The RFP/RFI/RFQ process can take anywhere from nine months to three years—depending upon the terms of supply agreements.

Logistics

Contrary to what the age-old adage, “poor planning on your part does not constitute an emergency on mine,” might suggest, poor planning throughout your end-to-end supply chain does constitute a logistics emergency. 

Actually, “emergency” might be the wrong word—it’s more like “expedited and overnight fees” which can be worse, if you’re a CFO, than an emergency.

If your goal is to ship a customer what that customer wants, when that customer wants it, then you might fall into the trap of relying on expedited and overnight shipping fees to make up the delays in production or purchasing.

Those expedited fees are a sign that you’re not accomplishing customer delivery by spending as little money as possible.

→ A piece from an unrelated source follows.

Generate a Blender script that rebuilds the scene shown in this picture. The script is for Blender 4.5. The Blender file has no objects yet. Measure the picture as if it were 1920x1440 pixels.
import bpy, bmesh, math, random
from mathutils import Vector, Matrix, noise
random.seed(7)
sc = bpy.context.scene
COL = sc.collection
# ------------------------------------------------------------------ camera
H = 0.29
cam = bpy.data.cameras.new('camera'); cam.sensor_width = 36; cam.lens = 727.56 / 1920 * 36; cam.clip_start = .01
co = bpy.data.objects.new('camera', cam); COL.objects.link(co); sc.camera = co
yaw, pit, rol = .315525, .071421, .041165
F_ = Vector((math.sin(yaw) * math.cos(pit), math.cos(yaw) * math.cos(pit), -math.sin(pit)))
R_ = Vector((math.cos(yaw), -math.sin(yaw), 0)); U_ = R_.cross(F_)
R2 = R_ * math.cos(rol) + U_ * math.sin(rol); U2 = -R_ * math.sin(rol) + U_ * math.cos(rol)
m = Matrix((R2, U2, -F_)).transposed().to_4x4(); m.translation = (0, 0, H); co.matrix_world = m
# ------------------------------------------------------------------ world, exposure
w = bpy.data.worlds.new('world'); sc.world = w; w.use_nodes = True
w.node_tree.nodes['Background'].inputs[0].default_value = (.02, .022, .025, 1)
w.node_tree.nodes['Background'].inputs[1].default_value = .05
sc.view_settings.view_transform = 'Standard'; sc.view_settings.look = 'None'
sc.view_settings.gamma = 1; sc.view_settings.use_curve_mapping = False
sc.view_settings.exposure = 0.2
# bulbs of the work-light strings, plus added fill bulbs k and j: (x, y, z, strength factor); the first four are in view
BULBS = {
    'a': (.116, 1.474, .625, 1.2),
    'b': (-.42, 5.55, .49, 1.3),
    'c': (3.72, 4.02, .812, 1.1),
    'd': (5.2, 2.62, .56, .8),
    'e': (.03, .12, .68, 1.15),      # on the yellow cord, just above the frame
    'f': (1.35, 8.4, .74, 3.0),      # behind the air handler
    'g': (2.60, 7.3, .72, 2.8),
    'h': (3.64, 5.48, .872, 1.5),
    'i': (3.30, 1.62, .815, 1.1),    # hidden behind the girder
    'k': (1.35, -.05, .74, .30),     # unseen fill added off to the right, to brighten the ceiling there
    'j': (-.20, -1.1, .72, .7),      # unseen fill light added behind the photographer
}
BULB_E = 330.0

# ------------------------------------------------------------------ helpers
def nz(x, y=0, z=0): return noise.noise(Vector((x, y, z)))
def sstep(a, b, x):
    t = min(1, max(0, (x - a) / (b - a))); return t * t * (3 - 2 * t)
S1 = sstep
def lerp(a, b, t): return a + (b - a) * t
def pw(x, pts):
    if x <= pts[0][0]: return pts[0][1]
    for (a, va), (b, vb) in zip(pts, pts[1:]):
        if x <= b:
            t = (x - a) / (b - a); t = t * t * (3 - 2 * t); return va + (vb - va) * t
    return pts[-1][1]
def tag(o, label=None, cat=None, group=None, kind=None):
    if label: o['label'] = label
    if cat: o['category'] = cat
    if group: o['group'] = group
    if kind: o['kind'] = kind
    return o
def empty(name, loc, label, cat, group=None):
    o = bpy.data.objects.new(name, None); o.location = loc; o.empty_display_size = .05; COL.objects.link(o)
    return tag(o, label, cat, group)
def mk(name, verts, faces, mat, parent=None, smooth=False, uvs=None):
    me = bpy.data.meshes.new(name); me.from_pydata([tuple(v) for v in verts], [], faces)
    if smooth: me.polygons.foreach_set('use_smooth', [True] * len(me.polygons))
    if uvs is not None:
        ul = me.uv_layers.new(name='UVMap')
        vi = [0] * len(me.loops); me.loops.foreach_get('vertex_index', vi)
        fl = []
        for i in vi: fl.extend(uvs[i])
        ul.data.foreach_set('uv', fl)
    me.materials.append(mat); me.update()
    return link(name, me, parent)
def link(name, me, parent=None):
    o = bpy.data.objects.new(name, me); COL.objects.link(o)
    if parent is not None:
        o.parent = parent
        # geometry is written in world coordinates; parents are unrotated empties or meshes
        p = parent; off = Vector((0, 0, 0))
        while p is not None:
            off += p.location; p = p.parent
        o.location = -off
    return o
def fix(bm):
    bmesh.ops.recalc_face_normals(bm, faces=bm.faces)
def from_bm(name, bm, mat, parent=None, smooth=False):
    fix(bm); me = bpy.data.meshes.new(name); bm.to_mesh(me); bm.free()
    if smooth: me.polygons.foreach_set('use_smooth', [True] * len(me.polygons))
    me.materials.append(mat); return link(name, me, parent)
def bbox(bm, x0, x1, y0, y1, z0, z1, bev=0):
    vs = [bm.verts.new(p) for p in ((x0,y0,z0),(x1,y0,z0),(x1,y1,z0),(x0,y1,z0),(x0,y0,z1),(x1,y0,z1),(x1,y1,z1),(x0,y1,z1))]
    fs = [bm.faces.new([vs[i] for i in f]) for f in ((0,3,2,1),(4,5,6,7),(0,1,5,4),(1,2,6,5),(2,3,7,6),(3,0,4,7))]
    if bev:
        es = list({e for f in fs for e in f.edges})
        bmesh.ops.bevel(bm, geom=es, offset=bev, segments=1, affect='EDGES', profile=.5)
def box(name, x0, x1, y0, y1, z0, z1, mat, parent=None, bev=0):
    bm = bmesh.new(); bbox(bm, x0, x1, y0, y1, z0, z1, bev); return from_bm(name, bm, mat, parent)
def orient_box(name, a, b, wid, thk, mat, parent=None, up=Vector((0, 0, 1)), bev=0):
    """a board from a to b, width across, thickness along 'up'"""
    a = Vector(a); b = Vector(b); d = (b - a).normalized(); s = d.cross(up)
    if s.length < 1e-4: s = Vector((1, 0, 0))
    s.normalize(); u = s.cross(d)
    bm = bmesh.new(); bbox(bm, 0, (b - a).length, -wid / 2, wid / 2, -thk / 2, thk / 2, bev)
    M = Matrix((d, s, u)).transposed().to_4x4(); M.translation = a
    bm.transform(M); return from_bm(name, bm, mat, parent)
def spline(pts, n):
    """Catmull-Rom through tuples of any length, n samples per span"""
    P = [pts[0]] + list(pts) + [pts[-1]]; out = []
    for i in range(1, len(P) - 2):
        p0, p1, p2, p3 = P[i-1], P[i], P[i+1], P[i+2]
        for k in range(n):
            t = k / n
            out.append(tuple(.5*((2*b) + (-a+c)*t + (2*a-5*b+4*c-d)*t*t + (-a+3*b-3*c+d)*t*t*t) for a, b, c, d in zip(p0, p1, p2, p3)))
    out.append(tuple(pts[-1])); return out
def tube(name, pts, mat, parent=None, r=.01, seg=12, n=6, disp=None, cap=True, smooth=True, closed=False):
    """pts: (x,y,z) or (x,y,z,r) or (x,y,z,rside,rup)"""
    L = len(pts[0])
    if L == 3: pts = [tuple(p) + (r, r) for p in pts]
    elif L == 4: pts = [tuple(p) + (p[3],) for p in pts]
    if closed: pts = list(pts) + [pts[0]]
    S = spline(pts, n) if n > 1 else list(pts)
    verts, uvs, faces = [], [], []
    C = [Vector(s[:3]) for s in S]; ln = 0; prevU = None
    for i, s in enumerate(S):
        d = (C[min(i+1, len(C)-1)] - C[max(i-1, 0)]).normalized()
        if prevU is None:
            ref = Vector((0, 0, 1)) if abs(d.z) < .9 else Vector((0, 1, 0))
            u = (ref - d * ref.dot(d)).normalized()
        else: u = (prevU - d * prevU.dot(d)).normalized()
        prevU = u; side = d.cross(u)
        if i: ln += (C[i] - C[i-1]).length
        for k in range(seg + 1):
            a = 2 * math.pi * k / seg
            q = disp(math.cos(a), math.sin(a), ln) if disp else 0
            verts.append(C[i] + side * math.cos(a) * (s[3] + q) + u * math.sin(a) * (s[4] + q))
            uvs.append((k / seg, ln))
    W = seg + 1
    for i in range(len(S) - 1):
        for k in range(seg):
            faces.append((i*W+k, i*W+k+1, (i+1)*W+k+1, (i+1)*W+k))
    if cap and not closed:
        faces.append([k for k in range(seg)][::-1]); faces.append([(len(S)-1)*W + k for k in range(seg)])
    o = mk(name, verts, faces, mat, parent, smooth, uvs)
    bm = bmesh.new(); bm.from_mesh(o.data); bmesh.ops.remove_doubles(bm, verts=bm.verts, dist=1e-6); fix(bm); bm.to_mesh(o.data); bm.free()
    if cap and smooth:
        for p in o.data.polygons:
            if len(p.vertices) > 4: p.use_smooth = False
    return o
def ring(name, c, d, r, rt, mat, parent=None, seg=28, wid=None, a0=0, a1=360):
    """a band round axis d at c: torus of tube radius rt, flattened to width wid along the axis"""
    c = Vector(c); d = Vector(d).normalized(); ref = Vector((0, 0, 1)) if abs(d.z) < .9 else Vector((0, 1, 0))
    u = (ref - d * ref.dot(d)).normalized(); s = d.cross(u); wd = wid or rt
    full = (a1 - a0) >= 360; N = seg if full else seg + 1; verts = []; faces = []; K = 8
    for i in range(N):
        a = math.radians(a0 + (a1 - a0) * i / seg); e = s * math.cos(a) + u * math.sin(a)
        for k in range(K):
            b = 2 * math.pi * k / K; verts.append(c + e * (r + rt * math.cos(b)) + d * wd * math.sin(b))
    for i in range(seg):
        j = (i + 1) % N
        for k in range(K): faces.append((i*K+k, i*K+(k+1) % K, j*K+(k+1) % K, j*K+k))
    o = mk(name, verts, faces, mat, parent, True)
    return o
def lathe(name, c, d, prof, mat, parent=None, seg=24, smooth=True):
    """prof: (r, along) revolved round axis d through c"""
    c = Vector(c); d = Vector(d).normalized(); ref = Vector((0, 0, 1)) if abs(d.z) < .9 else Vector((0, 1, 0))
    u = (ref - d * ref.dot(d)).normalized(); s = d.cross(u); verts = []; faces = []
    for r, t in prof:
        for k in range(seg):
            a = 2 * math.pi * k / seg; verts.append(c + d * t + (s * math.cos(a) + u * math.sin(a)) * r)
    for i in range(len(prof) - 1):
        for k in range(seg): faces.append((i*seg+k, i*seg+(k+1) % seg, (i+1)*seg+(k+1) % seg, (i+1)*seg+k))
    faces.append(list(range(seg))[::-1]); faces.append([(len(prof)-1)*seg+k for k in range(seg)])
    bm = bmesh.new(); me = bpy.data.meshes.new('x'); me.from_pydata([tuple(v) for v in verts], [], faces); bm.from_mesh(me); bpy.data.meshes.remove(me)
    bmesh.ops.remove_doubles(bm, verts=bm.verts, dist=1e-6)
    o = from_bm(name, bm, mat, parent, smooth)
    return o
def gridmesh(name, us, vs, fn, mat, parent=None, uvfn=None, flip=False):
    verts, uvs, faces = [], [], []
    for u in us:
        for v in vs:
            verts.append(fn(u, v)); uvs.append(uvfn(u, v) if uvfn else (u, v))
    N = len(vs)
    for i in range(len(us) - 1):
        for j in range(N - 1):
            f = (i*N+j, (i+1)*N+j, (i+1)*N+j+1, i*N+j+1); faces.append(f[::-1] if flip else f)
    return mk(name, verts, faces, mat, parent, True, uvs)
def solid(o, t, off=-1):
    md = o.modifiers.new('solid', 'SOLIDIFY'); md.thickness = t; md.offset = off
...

Robust demand planning and lead time management can help minimize the amount of money you might be spending on logistics expedite and rush fees. Understanding lead times and having access to long-term demand are the top two ways to help reduce logistics costs.

Inventory Control

How can you be sure that what your warehouse management system or resource planning system tells you what you have on hand is actually what you have on hand? Every company’s goal should be 100% inventory accuracy and the only way to accomplish that is by conducting regular, systematic cycle counts and physical inventories.

Without 100% inventory accuracy, you may or may not be able to ship to your customers on-time. Lack of inventory accuracy also means that you’re buying inventory that you already have on hand or you’re buying items you don’t need.

Implement a cycle count program now—and make sure you’re counting floor-to-sheet and sheet-to-floor—to pressure test your inventory accuracy.

Customer Demand Planning

Yes, your customer might send you forecasts. And, yes, your customer might even send you long-term or blanket orders. But does your customer know what it actually wants—and when it wants it? You might know better than they do.

You can use your customer’s demand information (forecasts, orders) as a starting point. But, you can do so much more in a robust demand planning environment. You can use history, market analysis, seasonality, competitive landscape, and other factors to understand your customer needs better than they do.

And robust demand planning helps to minimize those expedited fees and other logistics costs that drive the costs up in your end-to-end supply chain.